Find each line with the string "this" and copy it.

> [Material provided]:
──────────
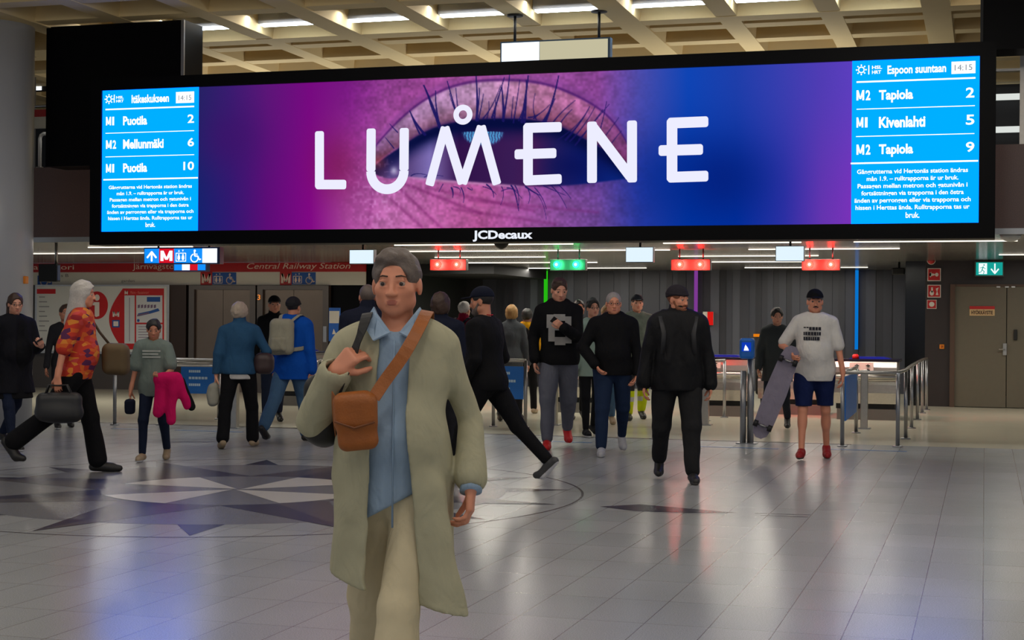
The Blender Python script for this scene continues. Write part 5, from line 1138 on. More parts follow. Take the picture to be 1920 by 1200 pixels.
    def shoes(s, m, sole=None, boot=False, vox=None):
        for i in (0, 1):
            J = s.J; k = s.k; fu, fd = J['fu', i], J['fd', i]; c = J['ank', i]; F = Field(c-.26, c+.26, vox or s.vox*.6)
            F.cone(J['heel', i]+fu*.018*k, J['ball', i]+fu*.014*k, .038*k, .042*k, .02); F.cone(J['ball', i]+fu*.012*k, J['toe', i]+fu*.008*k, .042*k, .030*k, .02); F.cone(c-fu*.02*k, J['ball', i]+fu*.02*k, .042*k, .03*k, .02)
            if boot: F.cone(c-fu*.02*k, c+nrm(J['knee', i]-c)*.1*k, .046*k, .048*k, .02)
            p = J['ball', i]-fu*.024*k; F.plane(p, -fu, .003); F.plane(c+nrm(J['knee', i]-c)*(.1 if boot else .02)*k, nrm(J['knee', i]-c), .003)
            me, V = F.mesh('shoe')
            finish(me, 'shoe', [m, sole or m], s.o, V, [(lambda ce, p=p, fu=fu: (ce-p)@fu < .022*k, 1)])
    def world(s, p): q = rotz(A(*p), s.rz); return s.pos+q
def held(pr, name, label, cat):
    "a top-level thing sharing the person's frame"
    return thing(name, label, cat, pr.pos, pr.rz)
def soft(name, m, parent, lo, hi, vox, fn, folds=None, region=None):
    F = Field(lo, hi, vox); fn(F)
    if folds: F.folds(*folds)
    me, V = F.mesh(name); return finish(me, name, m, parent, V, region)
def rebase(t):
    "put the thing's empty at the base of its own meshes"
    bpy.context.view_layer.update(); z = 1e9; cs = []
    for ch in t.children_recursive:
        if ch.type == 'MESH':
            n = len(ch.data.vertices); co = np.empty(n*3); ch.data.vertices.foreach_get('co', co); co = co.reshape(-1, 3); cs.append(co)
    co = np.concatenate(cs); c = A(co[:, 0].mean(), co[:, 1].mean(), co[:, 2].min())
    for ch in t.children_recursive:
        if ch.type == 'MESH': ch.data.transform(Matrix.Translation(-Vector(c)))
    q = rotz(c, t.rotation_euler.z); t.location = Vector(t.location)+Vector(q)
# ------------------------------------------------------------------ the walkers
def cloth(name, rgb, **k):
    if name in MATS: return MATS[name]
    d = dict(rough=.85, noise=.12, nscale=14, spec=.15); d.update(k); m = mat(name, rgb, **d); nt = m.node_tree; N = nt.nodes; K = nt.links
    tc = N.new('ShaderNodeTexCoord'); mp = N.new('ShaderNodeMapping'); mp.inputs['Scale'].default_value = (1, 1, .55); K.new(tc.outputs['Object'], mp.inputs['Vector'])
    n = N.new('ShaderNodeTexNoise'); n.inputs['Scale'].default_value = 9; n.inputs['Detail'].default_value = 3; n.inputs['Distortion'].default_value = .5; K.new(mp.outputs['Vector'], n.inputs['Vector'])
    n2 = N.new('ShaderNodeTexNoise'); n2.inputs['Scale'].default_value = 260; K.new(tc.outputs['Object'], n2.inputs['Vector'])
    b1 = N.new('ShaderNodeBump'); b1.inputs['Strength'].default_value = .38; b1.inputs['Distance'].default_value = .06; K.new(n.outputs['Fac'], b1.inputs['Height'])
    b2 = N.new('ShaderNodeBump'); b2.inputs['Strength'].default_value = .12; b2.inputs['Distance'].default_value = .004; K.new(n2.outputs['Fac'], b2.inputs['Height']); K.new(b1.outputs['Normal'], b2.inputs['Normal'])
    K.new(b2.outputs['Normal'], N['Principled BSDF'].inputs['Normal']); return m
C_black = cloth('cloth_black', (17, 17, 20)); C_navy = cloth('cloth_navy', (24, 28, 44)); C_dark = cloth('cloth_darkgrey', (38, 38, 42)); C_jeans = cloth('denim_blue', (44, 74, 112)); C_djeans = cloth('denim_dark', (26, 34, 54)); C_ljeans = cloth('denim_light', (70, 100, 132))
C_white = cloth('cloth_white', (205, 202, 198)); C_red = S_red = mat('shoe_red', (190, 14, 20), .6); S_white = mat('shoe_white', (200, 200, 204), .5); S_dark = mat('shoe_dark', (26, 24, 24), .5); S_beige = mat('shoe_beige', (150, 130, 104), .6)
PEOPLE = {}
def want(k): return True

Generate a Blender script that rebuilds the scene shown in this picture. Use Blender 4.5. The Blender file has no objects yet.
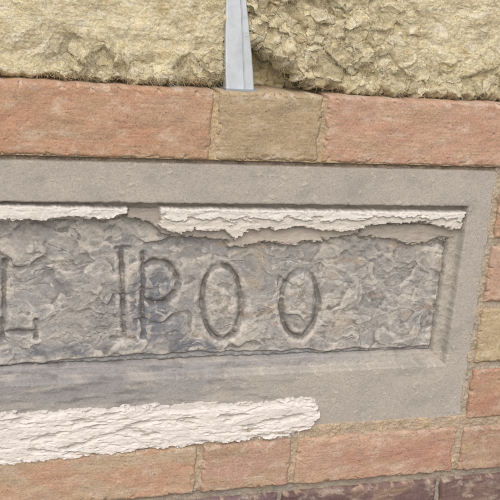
──────────
> [Exercise result]:
The Blender Python script for this scene continues. Write part 5, from line 1138 on. More parts follow. Take the picture to be 1920 by 1200 pixels.
Generate a Blender script that rebuilds the scene shown in this picture. Use Blender 4.5. The Blender file has no objects yet.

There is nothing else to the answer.